It's a straight up, high-res, 8-bit per channel RGB file. Nothing unusual
about the gradient. Not sure what circumstances are causing the banding
here, but it's there, in this file. And the more we turn up the brightness,
the more obvious it becomes.
Anyone have any clue what I can do about this? I gotta send this off to a
printer, for a 10'x10' booth display, and I'm afraid the banding will come
through.
Using CS4.
Are you sure it is not your monitor that is wrong? The reason I ask is that
a few weeks ago I was advising someone who reported a similar problem that
turned out to be caused by his display somehow getting changed from 32 bit
to 16 bit. Try looking at others images on your screen or your file on
another computer, if only to rule out the problem being with your display.
--
Geoff J.
> A file I'm working on has heavy banding when greys fade to black. Even
> applying a blur on this banding will not fix it (oddly enough, it seems to
> make it worse).
Yes - banding is a low frequency phenomenon and is not easily removed by
blurring.
> It's a straight up, high-res, 8-bit per channel RGB file.
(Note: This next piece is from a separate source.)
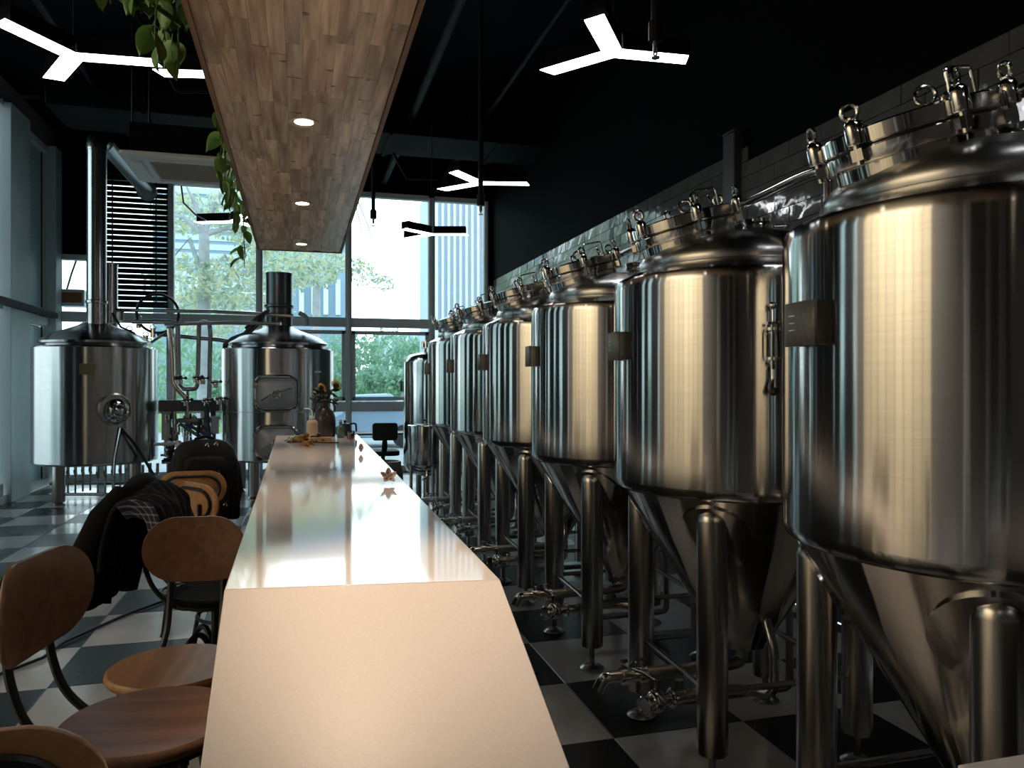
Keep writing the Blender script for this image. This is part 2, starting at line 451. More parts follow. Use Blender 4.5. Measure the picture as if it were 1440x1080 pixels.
# back glazing: bays between mullions
MX = [-3.45, -2.86, -1.90, -.60, .783, 2.15, 3.09]
ZT, ZM, ZL, ZB = 4.56, 2.46, 1.10, .06
w1 = sroot('window_1')
for i, x in enumerate(MX):
    w = .10 if 0 < i < 6 else .07
    obj('mullion', MB().box((x, YB + .02, ZT / 2), (w, .16, ZT)).box((x, YB - .075, ZT / 2), (w * .45, .03, ZT)), ALU, w1, bevel=.004)
for i in range(6):
    a, b = MX[i] + .05, MX[i + 1] - .05
    ztop = 3.34 if i == 0 else ZT
    for z, h in ((ztop, .08), (ZM + .03, .15), (ZL + .02, .16), (ZB, .12)):
        obj('transom', MB().box(((a + b) / 2, YB + .02, z - h / 2 + .04), (b - a, .13, h)), ALU, w1, bevel=.004)
    zs = [ZB + .03, ZL - .10, ZL + .06, ZM - .12, ZM + .07, ztop - .03]
    for q in range(3):
        obj('pane', MB().box(((a + b) / 2, YB + .04, (zs[2 * q] + zs[2 * q + 1]) / 2), (b - a, .008, zs[2 * q + 1] - zs[2 * q])), GLASS, w1)
    if i in (3, 4):   # opening sash inside the middle light
        s = MB()
        z0, z1 = ZL + .08, ZM - .14
        for (cx, cz, sx, sz) in (((a + b) / 2, z0 + .03, b - a, .06), ((a + b) / 2, z1 - .03, b - a, .06), (a + .03, (z0 + z1) / 2, .06, z1 - z0), (b - .03, (z0 + z1) / 2, .06, z1 - z0)):
            s.box((cx, YB - .03, cz), (sx, .05, sz))
        obj('sash', s, ALU, w1, bevel=.004)
# left glazing
w2 = sroot('window_2')
LY = [3.95, 5.35, 6.7, 8.05, 9.4, 10.7]
for y in LY[:-1]:
    obj('mullion', MB().box((XL - .08, y, 2.45), (.16, .09, 4.9)), ALU, w2, bevel=.004)
for i in range(5):
    a, b = LY[i] + .045, LY[i + 1] - .045
    for z, h in ((4.88, .1), (2.42, .12), (.12, .24)):
        obj('transom', MB().box((XL - .08, (a + b) / 2, z), (.14, b - a, h)), ALU, w2, bevel=.004)
    for z0, z1 in ((.24, 2.36), (2.48, 4.83)):
        obj('pane', MB().box((XL - .1, (a + b) / 2, (z0 + z1) / 2), (.008, b - a, z1 - z0)), GLASST if i < 4 else GLASS, w2)
CUR = mat('added_curtain_grey', (.07, .075, .08), .9)  # out-of-view cloth added to darken the left glazing in steel reflections
for k, (y0, y1) in enumerate(((4.0, 4.75), (5.15, 5.75), (6.05, 6.9), (7.35, 7.9))):
    t = thing('added_curtain', 'unseen gathered grey fabric added to dim the left glazing, ' + ['nearest the plank wall', 'second from the plank wall', 'third from the plank wall', 'farthest from the plank wall'][k], 'added_curtain', (XL + .19, (y0 + y1) / 2, .0))
    def PC(u, v, w=y1 - y0): return Vector((.03 * math.sin(u * 40 * w), (u - .5) * w, .02 + v * 4.7))
    o = obj('fabric', MB().grid(PC, 48, 2), CUR, t, ang=180); o.modifiers.new('solid', 'SOLIDIFY').thickness = .004
    obj('rail', MB().box((0, 0, 4.74), (.03, y1 - y0 + .05, .03)), ALU, t)
pc = struct('trim_2', MB().box((XL - .05, 11.05, 2.45), (.22, .7, 4.9)), PIER, bevel=.006)
struct('trim_3', MB().box((XL - .05, 12.65, 2.45), (.22, .3, 4.9)), PIER, bevel=.006)
t4 = sroot('trim_4')
obj('panel', MB().box((XL - .13, 11.95, 3.6), (.04, 1.06, 2.4)), PANELT, t4)
obj('panel', MB().box((XL - .13, 11.95, 1.16), (.04, 1.06, 2.2)), PANELT, t4)
for yy_ in (11.475, 12.425):
    obj('panel_gasket', MB().box((XL - .105, yy_, 2.4), (.012, .022, 4.8)), GASK, t4)
obj('panel_frame', MB().box((XL - .09, 11.95, 4.82), (.12, 1.1, .08)).box((XL - .09, 11.95, 2.34), (.12, 1.1, .12)).box((XL - .09, 11.95, .04), (.12, 1.1, .1)).box((XL - .1, 11.43, 2.4), (.05, .06, 4.8)).box((XL - .1, 12.47, 2.4), (.05, .06, 4.8)), ALU, t4)
for q_, (yy_, ww_) in enumerate(((-2.9, .18), (-3.9, .45), (-1.6, .3))):  # unseen pale strips added to give grey bands in the near tank's reflection
    struct('trim_%d' % (5 + q_), MB().box((XL - .04, yy_, 2.4), (.12, ww_, 4.8)), mat('added_pale_strip', (.62, .62, .63), .5) if q_ == 0 else MATS['added_pale_strip'])
rv = MB()
for k in range(26): rv.cyl((XL + .062, 11.36, 2.62 + k * .075), (XL + .066, 11.36, 2.62 + k * .075), .008, 8)
obj('rivet_line', rv, POLISH, pc)['kind'] = 'stuff'
struct('baseboard_left', MB().box((XL + .01, 7.3, .05), (.03, 6.9, .1)), ALU)

# ---------------------------------------------------------------- outside
GRASS = mat('lawn', (.20, .34, .10), .9, noise=(.3, 2))
PAVE = mat('pavement', (.50, .50, .50), .8, noise=(.08, 1))
gr = tag(obj('lawn', MB().box((0, 43, -.2), (90, 60, .1)), GRASS), 'green lawn outside beyond the far windows', 'lawn'); gr['kind'] = 'structure'
pv = tag(obj('pavement', MB().box((0, 19.5, -.13), (40, 12.8, .12)), PAVE), 'pale paving outside between window and lawn', 'pavement'); pv['kind'] = 'structure'
ls = tag(obj('side_ground', MB().box((-16, 5, -.13), (24, 16, .12)), PAVE), 'pale ground outside left windows', 'ground'); ls['kind'] = 'structure'
def foliage(seed, blobs, n, size, col_mats, up=0):
    r = random.Random(seed); b = MB()
    for _ in range(n):
        c, rad = r.choices(blobs, weights=[q[1] ** 2 for q in blobs])[0]
        d = Vector((r.gauss(0, 1), r.gauss(0, 1), r.gauss(0, 1))).normalized() * rad * r.uniform(.55, 1)
        p = Vector(c) + Vector((d.x, d.y, d.z * .75))
        u = Vector((r.gauss(0, 1), r.gauss(0, 1), r.gauss(0, 1))).normalized(); w = u.orthogonal().normalized()
        s = size * r.uniform(.6, 1.3); b.cur = r.randrange(len(col_mats))
        b._add([p, p + u * s * .5 + w * s * .25, p + u * s, p + u * s * .5 - w * s * .25], [(0, 1, 2, 3)])
    return b
def leafmat(name, col, tr=.45):
    m, n, b, out = new_mat(name)
    b.inputs['Base Color'].default_value = (*col, 1); b.inputs['Roughness'].default_value = .6
    t = n.nodes.new('ShaderNodeBsdfTranslucent'); t.inputs[0].default_value = (*[min(1, c * 1.6) for c in col], 1)
    mi = n.nodes.new('ShaderNodeMixShader'); mi.inputs[0].default_value = tr
    n.links.new(b.outputs[0], mi.inputs[1]); n.links.new(t.outputs[0], mi.inputs[2]); n.links.new(mi.outputs[0], out.inputs[0])
    return m
LG = [leafmat('leaf_yellow', (.60, .58, .36)), leafmat('leaf_green', (.34, .42, .33)), leafmat('leaf_pale', (.55, .64, .58))]
LH = [leafmat('hedge_green', (.22, .36, .22)), leafmat('hedge_blue', (.25, .40, .33)), leafmat('hedge_pale', (.38, .52, .38))]
BARK = mat('pale_bark', (.42, .44, .45), .9, noise=(.2, 5))
def tree(px, D, label, blobs, n, trunk_top, rad, limbs, seed):
    b0 = at_y(px, 540, D); root = thing('tree', label, 'tree', (b0.x, b0.y, -.1))
    L = lambda p: tuple(at_y(p[0], p[1], D + p[2]) - root.location)
    tp = L((px + trunk_top[0], trunk_top[1], 0))
    obj('trunk', MB().tube([(0, 0, 0), (tp[0] * .5, 0, tp[2] * .5), tp], [rad * 1.2, rad, rad * .8], 12), BARK, root)
    for l in limbs:
        e = L(l[:3]); mid = tuple((tp[k] + e[k]) / 2 + (.15 if k == 2 else 0) for k in range(3))
        obj('branch', MB().tube([tp if len(l) < 4 else L(l[3]), mid, e], [rad * .5, rad * .35, rad * .12], 8), BARK, root)
    bl = [(L(p[:3]), p[3]) for p in blobs]
    f = obj('foliage', foliage(seed, bl, int(n * 2.2), .15, LG), LG, root); f['kind'] = 'stuff'
    return root
tree(287, 18, 'pale forked tree trunk with yellow green leaves outside, left of the wooden canopy',
     [(255, 395, 0, .8), (330, 300, .5, .8), (345, 400, 0, 1.0), (255, 300, 1, .7), (300, 440, 1, .9), (390, 385, 1, .8), (440, 375, 0, .6), (365, 330, 1, .7)], 2600,
     (0, 330), .135, [(262, 262, 0), (318, 262, 0), (345, 405, .2, (287, 400, 0)), (245, 360, 0, (287, 395, 0)), (350, 330, .3), (230, 300, .5)], 3)
tree(490, 22, 'thin branch of leaves hanging outside the bright middle window',
     [(512, 385, 0, .45), (540, 398, 0, .32), (497, 372, 0, .4)], 170, (0, 250), .05, [(520, 380, -.5), (545, 400, -.5)], 5)
tree(445, 24, 'leafy tree outside behind the tall steel chimney stub',
     [(415, 372, 0, .7), (450, 385, 0, .6), (395, 392, .5, .6), (470, 368, 0, .5)], 900, (0, 400), .14, [(420, 370, 0), (470, 368, 0)], 8)
BLD = mat('blue_grey_facade', (.30, .42, .56), .6); BLW = mat('white_facade', (.82, .87, .90), .6)
BLF = mat('pale_facade', (.62, .74, .82), .6)
BGL = mat('facade_glass', (.22, .34, .46), .2)
def slab(px0, px1, py, D, mat_, depth=8):
    a, b = at_y(px0, py, D), at_y(px1, py, D)
    return a.x, b.x, a.z
x0, x1, zt = slab(215, 486, 262, 48, BLD)
bt = thing('office_building', 'blue grey office block outside with white vertical fins', 'building', ((x0 + x1) / 2, 52, -.15))
obj('wall', MB().box((0, 0, zt / 2), (x1 - x0, 8, zt)), BLD, bt)
for k in range(4):
    p = at_y(424 + 17 * k, 415, 48); h0, h1 = at_y(424, 442, 48).z, at_y(424, 392, 48).z
    obj('fin', MB().box((p.x - bt.location.x, -4.15, (h0 + h1) / 2 + .15), (.28, .3, h1 - h0)), BLW, bt)
for k in range(14):
    p = at_y(300, 270 + k * 13, 48)
    obj('window_band', MB().box((-2.0, -4.03, p.z + .15), (x1 - x0 - 5.5, .1, .34)), BLF, bt)
for k in range(5):
    p = at_y(250 + k * 9, 400, 48)
    obj('fin', MB().box((p.x - bt.location.x, -4.15, at_y(250, 412, 48).z), (.18, .3, 2.6)), BLW, bt)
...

Nothing unusual
> about the gradient. Not sure what circumstances are causing the banding
> here, but it's there, in this file. And the more we turn up the brightness,
> the more obvious it becomes.
Is it a photograph or an artificially generated image? Can you see the
banding in one channel, or is it in all the channels? Making the image
artificially brighter is not necessarily an indication of what will happen
in print.
> Anyone have any clue what I can do about this? I gotta send this off to a
> printer, for a 10'x10' booth display, and I'm afraid the banding will come
> through.
As a general rule, remove banding by adding noise to the channel that has
the problem, perhaps using a mask to restrict the noise to the shadows,
though this is not generally necessary because the noise will affect mainly
the shadows. After that, it may be appropriate to blur.